A resolução discutida e aprovada pelo CNMP teve o objetivo de instituir a política nacional de proteção de dados pessoais no âmbito do Ministério Público, com base na LGPD (Lei Geral de Proteção de Dados).
O CNMP não se manifestou sobre a decisão tomada no último dia 28.
O órgão é composto por 14 integrantes e é comandado interinamente pela subprocuradora-geral Elizeta Ramos. Ele será presidido por Paulo Gonet caso sua indicação para a Procuradoria-Geral da República seja aprovada pelo Senado.
O presidente da ANPR, Ubiratan Cazetta, disse que o objetivo da associação ao sugerir a medida não foi restringir a transparência no Ministério Público, mas sim evitar que os dados sejam usados para fins ilícitos.
“O nosso contexto não está voltado, rigorosamente, a isso que é a lógica da transparência. Seria até um contrassenso, o Ministério Público Federal nos últimos cinco ou seis anos chegou a fazer todo um trabalho de cobrança de portal de transparência, de informações, a questão não é essa”, diz Cazetta.
“A questão é como é que você compatibiliza esse acesso à informação, mas ao mesmo tempo se prepara para uma realidade de fraudes virtuais em que um robô com a facilidade entra e baixa toda a folha de pagamento.”
O presidente da ANPR disse que ele próprio já sofreu fraudes de uso de seus dados para financiamento de carro e aquisição de número de telefonia celular.
“Em momento algum a discussão estava voltada em impedir que a Transparência Brasil faça aquilo a que ela se presta, que é garantir transparência nos gastos públicos.

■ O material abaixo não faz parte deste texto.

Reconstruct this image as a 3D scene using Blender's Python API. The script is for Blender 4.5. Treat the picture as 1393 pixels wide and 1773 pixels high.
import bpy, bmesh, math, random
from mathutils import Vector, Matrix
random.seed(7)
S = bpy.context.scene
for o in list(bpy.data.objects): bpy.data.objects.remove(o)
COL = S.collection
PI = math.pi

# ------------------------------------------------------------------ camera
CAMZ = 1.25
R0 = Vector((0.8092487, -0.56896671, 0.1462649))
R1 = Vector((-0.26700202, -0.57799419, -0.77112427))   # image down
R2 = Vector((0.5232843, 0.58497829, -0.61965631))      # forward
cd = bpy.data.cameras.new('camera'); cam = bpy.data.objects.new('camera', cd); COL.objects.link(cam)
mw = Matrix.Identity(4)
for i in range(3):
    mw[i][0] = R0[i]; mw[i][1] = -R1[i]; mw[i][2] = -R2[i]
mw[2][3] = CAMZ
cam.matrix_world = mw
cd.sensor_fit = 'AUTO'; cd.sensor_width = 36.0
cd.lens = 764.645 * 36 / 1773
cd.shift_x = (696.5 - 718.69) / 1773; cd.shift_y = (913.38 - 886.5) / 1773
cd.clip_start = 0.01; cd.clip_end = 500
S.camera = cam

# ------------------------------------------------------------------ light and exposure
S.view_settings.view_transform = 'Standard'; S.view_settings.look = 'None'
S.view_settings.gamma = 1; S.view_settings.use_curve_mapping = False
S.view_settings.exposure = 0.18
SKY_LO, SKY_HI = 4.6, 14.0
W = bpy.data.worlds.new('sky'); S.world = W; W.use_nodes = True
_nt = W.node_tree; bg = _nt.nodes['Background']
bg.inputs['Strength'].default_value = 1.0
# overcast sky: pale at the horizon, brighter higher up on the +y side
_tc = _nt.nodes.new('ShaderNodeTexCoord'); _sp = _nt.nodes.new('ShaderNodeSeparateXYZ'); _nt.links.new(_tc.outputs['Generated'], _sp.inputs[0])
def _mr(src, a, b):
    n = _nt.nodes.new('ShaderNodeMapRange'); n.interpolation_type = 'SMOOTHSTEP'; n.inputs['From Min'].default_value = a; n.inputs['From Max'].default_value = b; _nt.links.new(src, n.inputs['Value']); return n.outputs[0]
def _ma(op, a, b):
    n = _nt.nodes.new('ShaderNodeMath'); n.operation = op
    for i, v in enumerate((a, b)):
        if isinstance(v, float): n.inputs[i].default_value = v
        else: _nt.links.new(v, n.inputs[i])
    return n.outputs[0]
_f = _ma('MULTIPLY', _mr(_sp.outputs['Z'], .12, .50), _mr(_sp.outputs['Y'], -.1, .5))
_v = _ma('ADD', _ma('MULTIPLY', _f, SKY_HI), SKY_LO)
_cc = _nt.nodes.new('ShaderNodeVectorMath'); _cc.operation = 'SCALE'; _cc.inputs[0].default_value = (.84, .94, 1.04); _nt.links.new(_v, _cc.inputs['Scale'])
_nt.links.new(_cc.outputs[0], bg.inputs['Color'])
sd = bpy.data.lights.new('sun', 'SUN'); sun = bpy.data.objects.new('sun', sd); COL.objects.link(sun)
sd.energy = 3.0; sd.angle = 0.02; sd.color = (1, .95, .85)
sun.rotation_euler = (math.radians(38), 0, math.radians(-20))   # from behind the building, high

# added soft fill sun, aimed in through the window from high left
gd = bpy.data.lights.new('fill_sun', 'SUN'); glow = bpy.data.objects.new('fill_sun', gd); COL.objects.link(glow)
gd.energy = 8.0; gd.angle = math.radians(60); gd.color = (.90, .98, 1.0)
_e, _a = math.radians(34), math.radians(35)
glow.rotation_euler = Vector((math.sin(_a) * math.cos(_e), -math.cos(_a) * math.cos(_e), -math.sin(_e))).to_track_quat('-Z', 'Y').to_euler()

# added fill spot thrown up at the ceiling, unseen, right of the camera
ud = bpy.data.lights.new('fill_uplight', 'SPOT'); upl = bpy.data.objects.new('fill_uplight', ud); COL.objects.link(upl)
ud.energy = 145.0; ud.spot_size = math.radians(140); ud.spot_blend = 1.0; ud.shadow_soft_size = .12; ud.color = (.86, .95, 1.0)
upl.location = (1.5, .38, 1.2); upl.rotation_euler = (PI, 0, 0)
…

Hoje, do ponto de vista concreto, o que temos é que essa abertura para uma atividade lícita tem se mostrado essencial para uma atividade ilícita”, afirma.
Cazetta destaca ainda que, pela resolução aprovada, o promotor ou procurador que tiver o salário consultado não terá acesso aos dados de quem acessou os dados. E afirma que já houve conversa com a Transparência Brasil no sentido de discutir a questão.
“O que coloquei para eles foi isso. Não é um cavalo de batalha nosso, pelo contrário, a gente quer garantir o acesso. Somos parceiros de todas essas entidades que buscam a transparência da coisa pública.”